• What Happened: Elon Musk officially launched Terafab on March 21, a $20-25 billion joint chip manufacturing venture between Tesla, SpaceX, and xAI to be built in Austin, targeting one terawatt of AI compute annually.
  • Why It Matters: Current global AI chip output is roughly 20 gigawatts per year. Terafab's target would represent roughly 50 times that. Musk says his companies' future needs dwarf everything the global supply chain can currently produce.
  • Bottom Line: When the largest AI chip buyer on the planet says the global supply chain isn't enough, it is time to pay attention.

On the night of March 21, Elon Musk walked onto the stage at Austin's historic Seaholm Power Plant, light beams shooting into the Texas sky behind him, and announced the most ambitious semiconductor project in private history.

Terafab.

"We either build the Terafab or we don't have the chips," Musk said. "And we need the chips, so we build the Terafab."

Terafab is a joint venture between Tesla, SpaceX, and xAI, which SpaceX acquired in an all-stock deal in February. The facility will be built on the North Campus of Giga Texas, adjacent to Tesla's existing Austin manufacturing base. The cost estimate runs between $20 and $25 billion. Texas Governor Greg Abbott was in the audience. "Thanks Elon. Extraordinary event tonight," Abbott posted on X afterward. "Your vision is powerful and we are proud of all you do in Texas."
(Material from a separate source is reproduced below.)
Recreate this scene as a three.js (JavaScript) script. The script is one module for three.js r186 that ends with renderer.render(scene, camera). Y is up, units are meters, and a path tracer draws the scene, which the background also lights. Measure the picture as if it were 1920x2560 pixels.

The scale of the ambition is almost impossible to process. Current global AI compute output is roughly 20 gigawatts per year. Terafab's stated target is one terawatt annually, roughly 50 times current global output. Musk said all existing fabrication facilities on Earth produce only about 2% of what his companies will eventually need across AI, robotics, and space computing.

The facility will consolidate every stage of semiconductor production under one roof. Chip design, lithography, fabrication, memory production, advanced packaging, and testing. It will target 2-nanometer process technology, the most advanced node currently entering commercial production. Two distinct chip families will come out of it. Terrestrial inference chips for Tesla vehicles, the Cybercab robotaxi, and Optimus humanoid robots. And D3 chips, radiation-hardened processors custom designed to operate in the extreme conditions of orbital space for SpaceX's planned network of AI satellites.

Musk was careful to acknowledge his current suppliers. "We're very grateful to our existing supply chain, to Samsung, TSMC, Micron and others," he said. "But there's a maximum rate at which they're comfortable expanding. That rate is much less than we would like."

There it is. The largest buyer of AI chips on the planet just told the global semiconductor supply chain it cannot keep up. That is not a minor complaint. That is a structural verdict that every company competing for the same chips, Nvidia, Microsoft, Google, Amazon, Meta, should be reading very carefully.

This is how transformative technology always moves. First you buy it. Then you cannot buy enough. Then you build it yourself. Tesla did it with batteries. SpaceX did it with rockets. Now Musk is doing it with chips.

Musk gave no construction timeline. He has a documented history of ambitious announcements followed by delays. Tesla's CFO confirmed at the event that the full Terafab cost is not yet incorporated into Tesla's 2026 capital expenditure plan, which already exceeds $20 billion on its own. Whether Terafab delivers on its staggering targets on schedule remains to be seen.

But the announcement itself is significant regardless of timeline. Musk is signaling that the AI compute supply chain is broken for anyone operating at the scale he is operating at, and that the only solution is vertical integration. The companies that control their own AI infrastructure will have a structural advantage over those still waiting in line.

That is true for trillion-dollar enterprises. It is also true for every company in America figuring out its AI strategy right now.